The New-Haveners were traders; they believed more in commerce than in husbandry, and so they “went down to the sea in ships.” But in the wilderness traffic did not yield the dividends which it gave on ’change in London, or on the Rialtos of the world; so that in half a decade their stock was spent, and they so nearly touched bottom that they gladly turned for help to despised agriculture,[920] the surest base for new states to build on.

For some months New Haven lacked a charter, and so floated rudderless. But eventually the settlers formed themselves into a body politic by mutual consent, and signed a kind of constitution in a barn;[921] and this is the first political paper that was ever cradled in a manger. It was generally secundum usum Massachusettensem,[922] to follow Cotton Mather’s barbarous Latin; or, in plain English, after the model of the Bay State theocracy.

“Thus it was,” exclaims a jubilant old chronicler, “that Jesus Christ was worshipped in churches of an evangelical character in the outermost wilderness; and from thence, if the inquirer were inclined to make a sally across the channel to Long Island, he might have seen the congregations of our God taking root in those wild wastes.”[923]

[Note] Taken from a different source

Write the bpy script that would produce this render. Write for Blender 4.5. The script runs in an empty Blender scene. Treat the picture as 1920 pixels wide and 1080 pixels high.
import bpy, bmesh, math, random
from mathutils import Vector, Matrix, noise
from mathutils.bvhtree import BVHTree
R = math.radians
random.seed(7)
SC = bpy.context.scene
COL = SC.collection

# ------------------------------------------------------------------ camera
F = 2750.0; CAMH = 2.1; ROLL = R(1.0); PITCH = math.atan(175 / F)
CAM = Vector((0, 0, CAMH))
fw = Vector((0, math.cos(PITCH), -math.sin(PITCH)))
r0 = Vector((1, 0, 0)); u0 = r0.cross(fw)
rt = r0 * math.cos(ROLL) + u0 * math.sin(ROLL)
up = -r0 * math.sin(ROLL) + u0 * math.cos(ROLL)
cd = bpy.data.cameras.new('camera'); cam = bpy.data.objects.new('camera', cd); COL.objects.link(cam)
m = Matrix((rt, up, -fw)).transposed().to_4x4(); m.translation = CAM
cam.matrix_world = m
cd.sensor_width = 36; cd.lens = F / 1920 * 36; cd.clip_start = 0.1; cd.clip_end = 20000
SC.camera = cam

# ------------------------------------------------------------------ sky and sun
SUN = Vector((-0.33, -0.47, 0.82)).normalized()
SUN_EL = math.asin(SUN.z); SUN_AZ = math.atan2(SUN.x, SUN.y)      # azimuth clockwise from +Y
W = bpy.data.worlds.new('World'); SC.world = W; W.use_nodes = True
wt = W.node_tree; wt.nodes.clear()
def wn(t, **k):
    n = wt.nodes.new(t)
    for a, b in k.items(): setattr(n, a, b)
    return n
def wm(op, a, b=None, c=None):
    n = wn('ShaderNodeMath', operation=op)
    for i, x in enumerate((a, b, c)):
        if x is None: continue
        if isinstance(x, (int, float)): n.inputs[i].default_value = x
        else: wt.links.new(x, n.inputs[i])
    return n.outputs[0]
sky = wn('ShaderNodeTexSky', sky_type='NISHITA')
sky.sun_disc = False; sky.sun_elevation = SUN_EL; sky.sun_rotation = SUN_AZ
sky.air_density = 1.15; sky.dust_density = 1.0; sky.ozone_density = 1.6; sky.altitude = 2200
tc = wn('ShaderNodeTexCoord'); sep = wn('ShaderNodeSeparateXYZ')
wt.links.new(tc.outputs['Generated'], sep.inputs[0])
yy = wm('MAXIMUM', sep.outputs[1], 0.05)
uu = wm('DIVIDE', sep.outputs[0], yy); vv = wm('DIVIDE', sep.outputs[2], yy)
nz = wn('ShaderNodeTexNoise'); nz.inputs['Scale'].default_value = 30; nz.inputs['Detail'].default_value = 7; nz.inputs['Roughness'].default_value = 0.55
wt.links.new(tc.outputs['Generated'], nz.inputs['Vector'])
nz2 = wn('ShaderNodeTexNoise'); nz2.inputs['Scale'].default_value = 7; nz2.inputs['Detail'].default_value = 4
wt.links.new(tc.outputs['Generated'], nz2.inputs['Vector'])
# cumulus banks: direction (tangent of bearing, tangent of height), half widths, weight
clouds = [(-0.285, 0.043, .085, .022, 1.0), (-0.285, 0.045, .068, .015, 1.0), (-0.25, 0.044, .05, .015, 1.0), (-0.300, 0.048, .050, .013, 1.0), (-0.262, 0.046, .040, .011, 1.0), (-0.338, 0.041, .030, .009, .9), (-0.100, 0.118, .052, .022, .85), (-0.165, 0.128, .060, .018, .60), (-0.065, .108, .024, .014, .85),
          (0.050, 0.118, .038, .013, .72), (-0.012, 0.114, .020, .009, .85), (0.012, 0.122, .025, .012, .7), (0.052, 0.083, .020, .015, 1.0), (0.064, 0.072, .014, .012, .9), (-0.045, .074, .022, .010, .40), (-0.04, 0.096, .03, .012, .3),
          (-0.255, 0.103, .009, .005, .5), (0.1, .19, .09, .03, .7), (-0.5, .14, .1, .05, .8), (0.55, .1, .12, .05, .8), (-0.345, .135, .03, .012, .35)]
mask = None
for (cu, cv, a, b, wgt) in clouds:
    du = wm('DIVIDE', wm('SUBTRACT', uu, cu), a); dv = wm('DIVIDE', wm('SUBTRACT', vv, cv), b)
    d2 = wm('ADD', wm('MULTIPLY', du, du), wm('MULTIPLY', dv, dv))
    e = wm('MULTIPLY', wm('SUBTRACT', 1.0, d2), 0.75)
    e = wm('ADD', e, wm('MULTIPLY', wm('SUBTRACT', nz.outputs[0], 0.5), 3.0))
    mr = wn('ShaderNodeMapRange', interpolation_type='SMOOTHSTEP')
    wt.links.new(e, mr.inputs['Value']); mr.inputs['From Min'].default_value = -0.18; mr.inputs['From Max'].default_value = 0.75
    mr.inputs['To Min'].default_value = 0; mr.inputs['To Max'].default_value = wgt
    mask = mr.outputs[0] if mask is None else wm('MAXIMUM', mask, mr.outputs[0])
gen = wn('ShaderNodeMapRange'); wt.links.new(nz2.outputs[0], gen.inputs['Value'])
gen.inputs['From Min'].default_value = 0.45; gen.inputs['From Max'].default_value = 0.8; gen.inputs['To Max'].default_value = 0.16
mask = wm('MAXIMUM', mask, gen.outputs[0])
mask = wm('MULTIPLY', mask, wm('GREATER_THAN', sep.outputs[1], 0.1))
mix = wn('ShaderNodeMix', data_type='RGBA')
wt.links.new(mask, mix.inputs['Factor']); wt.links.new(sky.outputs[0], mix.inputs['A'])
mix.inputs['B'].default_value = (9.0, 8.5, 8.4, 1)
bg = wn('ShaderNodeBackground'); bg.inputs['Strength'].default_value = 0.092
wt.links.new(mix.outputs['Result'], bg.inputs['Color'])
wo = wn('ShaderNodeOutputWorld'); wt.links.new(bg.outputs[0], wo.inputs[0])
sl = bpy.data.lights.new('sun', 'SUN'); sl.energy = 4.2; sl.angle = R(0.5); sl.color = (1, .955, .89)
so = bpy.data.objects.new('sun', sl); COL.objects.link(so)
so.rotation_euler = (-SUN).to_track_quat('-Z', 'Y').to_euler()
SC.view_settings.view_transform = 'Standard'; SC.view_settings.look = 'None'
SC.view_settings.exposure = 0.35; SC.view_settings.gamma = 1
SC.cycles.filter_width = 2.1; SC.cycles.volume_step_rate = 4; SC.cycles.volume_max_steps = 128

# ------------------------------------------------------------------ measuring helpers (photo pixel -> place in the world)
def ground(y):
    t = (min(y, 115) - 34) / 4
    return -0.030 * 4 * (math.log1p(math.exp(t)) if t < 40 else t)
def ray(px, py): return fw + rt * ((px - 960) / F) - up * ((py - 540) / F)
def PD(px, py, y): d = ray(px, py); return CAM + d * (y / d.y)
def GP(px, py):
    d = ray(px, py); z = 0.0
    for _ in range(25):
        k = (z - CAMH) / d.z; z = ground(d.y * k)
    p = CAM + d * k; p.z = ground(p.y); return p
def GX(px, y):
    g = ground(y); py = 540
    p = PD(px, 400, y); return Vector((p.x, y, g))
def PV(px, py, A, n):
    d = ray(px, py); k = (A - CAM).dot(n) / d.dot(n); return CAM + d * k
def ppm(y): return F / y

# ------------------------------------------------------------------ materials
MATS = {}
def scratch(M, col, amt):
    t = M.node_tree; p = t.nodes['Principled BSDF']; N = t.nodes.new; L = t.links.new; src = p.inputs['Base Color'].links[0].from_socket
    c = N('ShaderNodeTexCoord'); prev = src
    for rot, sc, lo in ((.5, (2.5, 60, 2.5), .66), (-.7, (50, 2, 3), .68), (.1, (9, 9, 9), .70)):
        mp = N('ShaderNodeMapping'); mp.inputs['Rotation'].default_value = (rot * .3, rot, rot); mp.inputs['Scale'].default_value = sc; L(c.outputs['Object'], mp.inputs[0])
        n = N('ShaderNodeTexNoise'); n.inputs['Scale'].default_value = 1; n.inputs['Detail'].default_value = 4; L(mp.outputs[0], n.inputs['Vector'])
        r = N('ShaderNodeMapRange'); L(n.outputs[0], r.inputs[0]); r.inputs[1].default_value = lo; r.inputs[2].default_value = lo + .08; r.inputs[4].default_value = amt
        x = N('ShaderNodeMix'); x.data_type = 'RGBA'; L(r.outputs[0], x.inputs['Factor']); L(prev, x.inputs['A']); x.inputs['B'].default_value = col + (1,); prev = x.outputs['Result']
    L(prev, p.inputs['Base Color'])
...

The New Haven and Connecticut colonists were for many years on the verge of a quarrel with the Dutch at New Amsterdam, who felt that in this territorial race they had been outstripped and outwitted, and were consequently lifted out of their wonted phlegm by irritation. The “Yankee” and the Dutchman carried on a lusty war of words about their boundary lines, and for this good reason, there were none. Irving tells us that the Dutch disliked the smell of onions; and that the keen Yankee, knowing this, planted his rows each year a little farther west, and before this invasion of onions the sad Dutchman always retired with tearful eyes, leaving the polluted soil to the onion planters.